Jericho Shore is where the new living spaces will be placed, with a total of 2,500 new residential developments earmarked for the site, alongside several cafes, restaurants and bars. The leisure and commercial space on the site will take up an estimated 350,000 square feet of space.

Beside that is Jericho Wharf, which will continue the run of social and leisure developments that will also permeate Jericho Shore. Elsewhere on the site, 37 acres of southern grassland will be used a wildlife preserve and natural habitat. The implementation of nature conservation will be a priority for Liverpool Festive Park, with provisions made to increase ease of access into and around the site for pedestrian and cyclists.

Plans for a brand-new on-site ferry terminal are also included in the Liverpool Festive Park project, which will aim to strengthen transport links between Liverpool and its Wirral, its riverside neighbour.

The site has had a lengthy if inconsistent history. It was initially designed to play host to the International Garden Festival of 1984; an event that wanted to rejuvenate a city beset by government cutbacks and high unemployment by bringing tourism and worldwide focus to the area.

Festival Gardens Map Outlining Development Zone

Since then, the site has been owned by different developers. It has previously been an amusement park and latterly an expansive area of natural beauty that provided green space for tourists and locals while hosting many well-attended cultural events each year.

Like Liverpool’s other large-scale regeneration projects, Liverpool Festive Park will provide wider-reaching economic benefits. The creation of leisure spaces will generate plenty of new jobs, while the residential areas will provide homes for many young professionals, who will find themselves in an area with a favourable commute to the city centre.
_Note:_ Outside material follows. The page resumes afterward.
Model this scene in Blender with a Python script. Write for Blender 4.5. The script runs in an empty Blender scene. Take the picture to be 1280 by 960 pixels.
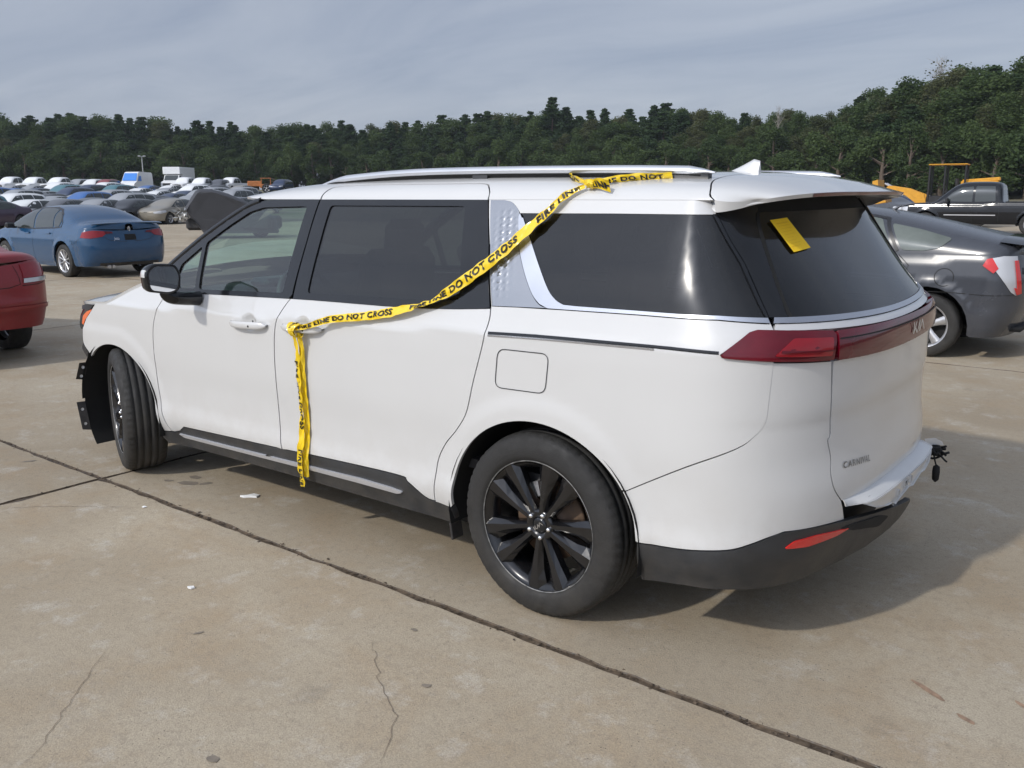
import bpy, math, random
import numpy as np
from mathutils import Vector, Matrix
from mathutils.geometry import delaunay_2d_cdt
R = math.radians
random.seed(7); rng = np.random.default_rng(7)
scene = bpy.context.scene
col = scene.collection

# ------------------------------------------------------------------ camera, sky, sun, exposure
CAM = Vector((-1.9564, 3.5928, 1.630))
YAW, PITCH, ROLL = R(-51.65), R(-12.08), R(-0.27)
fw = Vector((math.cos(YAW)*math.cos(PITCH), math.sin(YAW)*math.cos(PITCH), math.sin(PITCH)))
rt = Vector((math.sin(YAW), -math.cos(YAW), 0)); up = rt.cross(fw)
r2 = math.cos(ROLL)*rt + math.sin(ROLL)*up; u2 = -math.sin(ROLL)*rt + math.cos(ROLL)*up
cd = bpy.data.cameras.new('camera'); cam = bpy.data.objects.new('camera', cd); col.objects.link(cam)
cam.matrix_world = Matrix(((r2.x, u2.x, -fw.x, CAM.x), (r2.y, u2.y, -fw.y, CAM.y), (r2.z, u2.z, -fw.z, CAM.z), (0, 0, 0, 1)))
cd.sensor_width = 36; cd.lens = 36*1119.74/1280; cd.clip_start = .05; cd.clip_end = 5000
scene.camera = cam

SUN_EL, SUN_AZ = R(36.0), R(78.0)
SUN_DIR = Vector((math.cos(SUN_EL)*math.cos(SUN_AZ), math.cos(SUN_EL)*math.sin(SUN_AZ), math.sin(SUN_EL)))
sl = bpy.data.lights.new('sun', 'SUN'); sl.energy = 2.15; sl.angle = R(1.8); sl.color = (1.0, .945, .855)
so = bpy.data.objects.new('sun', sl); col.objects.link(so)
so.rotation_euler = SUN_DIR.to_track_quat('Z', 'Y').to_euler(); so.location = (0, 0, 60)

world = bpy.data.worlds.new('World'); scene.world = world; world.use_nodes = True
nt = world.node_tree; nt.nodes.clear()
def wn(t, **k):
    n = nt.nodes.new(t)
    for a, b in k.items(): setattr(n, a, b)
    return n
sky = wn('ShaderNodeTexSky', sky_type='NISHITA', sun_disc=False, sun_elevation=SUN_EL, sun_rotation=math.pi/2-SUN_AZ)
sky.dust_density = 2.0; sky.air_density = 1.0; sky.ozone_density = 1.5
tc = wn('ShaderNodeTexCoord')
sep = wn('ShaderNodeSeparateXYZ'); nt.links.new(tc.outputs['Generated'], sep.inputs[0])
# thin high cloud: project the view direction on a flat layer overhead so streaks flatten towards the horizon
mx = wn('ShaderNodeMath', operation='MAXIMUM'); mx.inputs[1].default_value = 0.0
ad = wn('ShaderNodeMath', operation='ADD'); ad.inputs[1].default_value = .16
nt.links.new(sep.outputs['Z'], mx.inputs[0]); nt.links.new(mx.outputs[0], ad.inputs[0])
dv = wn('ShaderNodeVectorMath', operation='DIVIDE'); nt.links.new(tc.outputs['Generated'], dv.inputs[0])
cmb = wn('ShaderNodeCombineXYZ'); [nt.links.new(ad.outputs[0], cmb.inputs[i]) for i in range(3)]; nt.links.new(cmb.outputs[0], dv.inputs[1])
mp = wn('ShaderNodeMapping'); mp.inputs['Rotation'].default_value = (0, 0, R(38)); mp.inputs['Scale'].default_value = (.55, 1.35, .0)
nt.links.new(dv.outputs[0], mp.inputs[0])
nz = wn('ShaderNodeTexNoise'); nz.inputs['Scale'].default_value = 1.5; nz.inputs['Detail'].default_value = 8; nz.inputs['Roughness'].default_value = .58; nz.inputs['Distortion'].default_value = .7
nt.links.new(mp.outputs[0], nz.inputs['Vector'])
cr = wn('ShaderNodeValToRGB'); cr.color_ramp.elements[0].position = .30; cr.color_ramp.elements[1].position = .70
nt.links.new(nz.outputs[0], cr.inputs[0])
# cloud colour: grey-blue in the thick parts, whiter in the thin ones, all lit by the same hazy sun
cc = wn('ShaderNodeMixRGB'); cc.inputs[1].default_value = (2.72, 3.10, 4.00, 1); cc.inputs[2].default_value = (3.80, 4.12, 4.85, 1)
nt.links.new(cr.outputs[0], cc.inputs[0])
# hazy aureole round the veiled sun
dt = wn('ShaderNodeVectorMath', operation='DOT_PRODUCT'); dt.inputs[1].default_value = SUN_DIR; nt.links.new(tc.outputs['Generated'], dt.inputs[0])
dm = wn('ShaderNodeMath', operation='MAXIMUM'); dm.inputs[1].default_value = 0; nt.links.new(dt.outputs['Value'], dm.inputs[0])
pw = wn('ShaderNodeMath', operation='POWER'); pw.inputs[1].default_value = 60; nt.links.new(dm.outputs[0], pw.inputs[0])
pm = wn('ShaderNodeMath', operation='MULTIPLY_ADD'); pm.inputs[1].default_value = 7.0; pm.inputs[2].default_value = 1.0; nt.links.new(pw.outputs[0], pm.inputs[0])
p2 = wn('ShaderNodeMath', operation='POWER'); p2.inputs[1].default_value = 1.3; nt.links.new(dm.outputs[0], p2.inputs[0])
pw2 = wn('ShaderNodeMath', operation='MULTIPLY_ADD'); pw2.inputs[1].default_value = 2.3; nt.links.new(p2.outputs[0], pw2.inputs[0]); nt.links.new(pm.outputs[0], pw2.inputs[2])      # veiled sky brightens steadily towards the sun
hz = wn('ShaderNodeMapRange'); hz.inputs[1].default_value = 0.; hz.inputs[2].default_value = .45; hz.inputs[3].default_value = 1.14; hz.inputs[4].default_value = .98; hz.interpolation_type = 'SMOOTHSTEP'; nt.links.new(mx.outputs[0], hz.inputs[0])
hm = wn('ShaderNodeMath', operation='MULTIPLY'); nt.links.new(pw2.outputs[0], hm.inputs[0]); nt.links.new(hz.outputs[0], hm.inputs[1])      # haze whitens the sky a little towards the horizon, all round
cg = wn('ShaderNodeVectorMath', operation='SCALE'); nt.links.new(cc.outputs[0], cg.inputs[0]); nt.links.new(hm.outputs[0], cg.inputs['Scale'])
mixs = wn('ShaderNodeMixRGB'); mixs.inputs[0].default_value = .82
nt.links.new(sky.outputs[0], mixs.inputs[1]); nt.links.new(cg.outputs[0], mixs.inputs[2])
bg = wn('ShaderNodeBackground'); bg.inputs['Strength'].default_value = .100
wo = wn('ShaderNodeOutputWorld'); nt.links.new(mixs.outputs[0], bg.inputs[0]); nt.links.new(bg.outputs[0], wo.inputs[0])

vs = scene.view_settings; vs.view_transform = 'Standard'; vs.look = 'None'; vs.exposure = 0.17; vs.gamma = 1; vs.use_curve_mapping = False
scene.display_settings.display_device = 'sRGB'
scene.cycles.max_bounces = 8; scene.cycles.transparent_max_bounces = 24; scene.cycles.glossy_bounces = 4; scene.cycles.diffuse_bounces = 3

# ------------------------------------------------------------------ materials
MATS = {}
def new_mat(name):
    m = bpy.data.materials.new(name); m.use_nodes = True; m.node_tree.nodes.clear(); MATS[name] = m
    return m, m.node_tree
def nd(t, ty, **k):
    n = t.nodes.new(ty)
    for a, b in k.items():
        if a.startswith('i_'): n.inputs[int(a[2:])].default_value = b
        else: setattr(n, a, b)
    return n
def setin(n, d):
    for k, v in d.items(): n.inputs[k].default_value = v
def pbr(name, c, rough=.5, metal=0., coat=0., var=0., vscale=4., bump=0., bscale=60., spec=.5, dirt=None, emis=None, coatr=.04):
    m, t = new_mat(name)
    b = nd(t, 'ShaderNodeBsdfPrincipled'); o = nd(t, 'ShaderNodeOutputMaterial'); t.links.new(b.outputs[0], o.inputs[0])
    setin(b, {'Base Color': (*c, 1), 'Roughness': rough, 'Metallic': metal, 'Coat Weight': coat, 'Coat Roughness': coatr, 'Specular IOR Level': spec})
    if emis: setin(b, {'Emission Color': (*emis[:3], 1), 'Emission Strength': emis[3]})
    g = nd(t, 'ShaderNodeNewGeometry') if (var or dirt) else None
    last = None
    if var:
        n = nd(t, 'ShaderNodeTexNoise'); setin(n, {'Scale': vscale, 'Detail': 6, 'Roughness': .6}); t.links.new(g.outputs['Position'], n.inputs['Vector'])
        r = nd(t, 'ShaderNodeMapRange'); setin(r, {1: .3, 2: .7, 3: 1-var, 4: 1+var}); t.links.new(n.outputs[0], r.inputs[0])
        s = nd(t, 'ShaderNodeVectorMath', operation='SCALE'); s.inputs[0].default_value = c; t.links.new(r.outputs[0], s.inputs['Scale'])
        t.links.new(s.outputs[0], b.inputs['Base Color']); last = s.outputs[0]
        rr = nd(t, 'ShaderNodeMapRange'); setin(rr, {1: .3, 2: .7, 3: max(.02, rough*(1-var)), 4: min(1, rough*(1+var))}); t.links.new(n.outputs[0], rr.inputs[0]); t.links.new(rr.outputs[0], b.inputs['Roughness'])
    if dirt:     # dirt = (colour, amount, z_low, z_high): road film thrown up from the ground, breaking up with noise
        dc, amt, z0, z1 = dirt
        sx = nd(t, 'ShaderNodeSeparateXYZ'); t.links.new(g.outputs['Position'], sx.inputs[0])
        mr = nd(t, 'ShaderNodeMapRange'); setin(mr, {1: z0, 2: z1, 3: 1., 4: 0.}); t.links.new(sx.outputs['Z'], mr.inputs[0])
        n2 = nd(t, 'ShaderNodeTexNoise'); setin(n2, {'Scale': 9, 'Detail': 8, 'Roughness': .7}); t.links.new(g.outputs['Position'], n2.inputs['Vector'])
        r2_ = nd(t, 'ShaderNodeMapRange'); setin(r2_, {1: .35, 2: .75, 3: 0., 4: amt}); t.links.new(n2.outputs[0], r2_.inputs[0])
        mu = nd(t, 'ShaderNodeMath', operation='MULTIPLY'); t.links.new(mr.outputs[0], mu.inputs[0]); t.links.new(r2_.outputs[0], mu.inputs[1])
        mix = nd(t, 'ShaderNodeMixRGB'); mix.inputs[1].default_value = (*c, 1); mix.inputs[2].default_value = (*dc, 1)
        if last: t.links.new(last, mix.inputs[1])
        t.links.new(mu.outputs[0], mix.inputs[0]); t.links.new(mix.outputs[0], b.inputs['Base Color'])
    if bump:
        n3 = nd(t, 'ShaderNodeTexNoise'); setin(n3, {'Scale': bscale, 'Detail': 5})
        tcx = nd(t, 'ShaderNodeTexCoord'); t.links.new(tcx.outputs['Object'], n3.inputs['Vector'])
        bp = nd(t, 'ShaderNodeBump'); setin(bp, {'Strength': bump, 'Distance': .01}); t.links.new(n3.outputs[0], bp.inputs['Height']); t.links.new(bp.outputs[0], b.inputs['Normal'])
    return m
def glass(name, tint, ior=1.5, rough=0., gl=(1, 1, 1), dust=.0, film=0.):
    m, t = new_mat(name)
    tr = nd(t, 'ShaderNodeBsdfTransparent'); tr.inputs[0].default_value = (*tint, 1)
    g = nd(t, 'ShaderNodeBsdfGlossy'); setin(g, {'Color': (*gl, 1), 'Roughness': rough})
    f = nd(t, 'ShaderNodeFresnel'); f.inputs[0].default_value = ior
    # Fresnel of a pane: the same from both sides
    geo = nd(t, 'ShaderNodeNewGeometry'); 
    mixi = nd(t, 'ShaderNodeMix'); mixi.inputs[2].default_value = ior; mixi.inputs[3].default_value = 1/ior*1.0
    t.links.new(geo.outputs['Backfacing'], mixi.inputs[0]); t.links.new(mixi.outputs[0], f.inputs[0])
    mx_ = nd(t, 'ShaderNodeMixShader'); t.links.new(f.outputs[0], mx_.inputs[0]); t.links.new(tr.outputs[0], mx_.inputs[1]); gs = g.outputs[0]
    if film:      # a thin greasy film scatters part of the reflection
        g2 = nd(t, 'ShaderNodeBsdfGlossy'); setin(g2, {'Color': (*gl, 1), 'Roughness': .19}); gm_ = nd(t, 'ShaderNodeMixShader'); gm_.inputs[0].default_value = film; t.links.new(gs, gm_.inputs[1]); t.links.new(g2.outputs[0], gm_.inputs[2]); gs = gm_.outputs[0]
    t.links.new(gs, mx_.inputs[2])
    out = nd(t, 'ShaderNodeOutputMaterial'); last = mx_.outputs[0]
    if dust:
        df = nd(t, 'ShaderNodeBsdfDiffuse'); df.inputs[0].default_value = (.5, .47, .42, 1)
        n = nd(t, 'ShaderNodeTexNoise'); setin(n, {'Scale': 6, 'Detail': 8, 'Roughness': .7}); t.links.new(geo.outputs['Position'], n.inputs['Vector'])
        r = nd(t, 'ShaderNodeMapRange'); setin(r, {1: .3, 2: .8, 3: 0, 4: dust}); t.links.new(n.outputs[0], r.inputs[0])
        m2 = nd(t, 'ShaderNodeMixShader'); t.links.new(r.outputs[0], m2.inputs[0]); t.links.new(last, m2.inputs[1]); t.links.new(df.outputs[0], m2.inputs[2]); last = m2.outputs[0]
    t.links.new(last, out.inputs[0])
    return m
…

The building of brand-new residential and leisure areas on the Festive Park site will only increase the already high demand that Liverpool is experiencing for luxury property. RW Invest can offer investors 7% and 8% net rental returns on their Liverpool properties.

Liverpool has become a byword for regeneration in the last few years, as multiple ongoing projects in and around the city keenly display its ambition to become a global economic contender. The £5.6 billion Liverpool Waters scheme will transform the city’s waterfront over the next three decades, while similar endeavours in long-neglected areas like Anfield are proof of Liverpool’s determination to become a self-sustaining magnet for business, culture and tourism.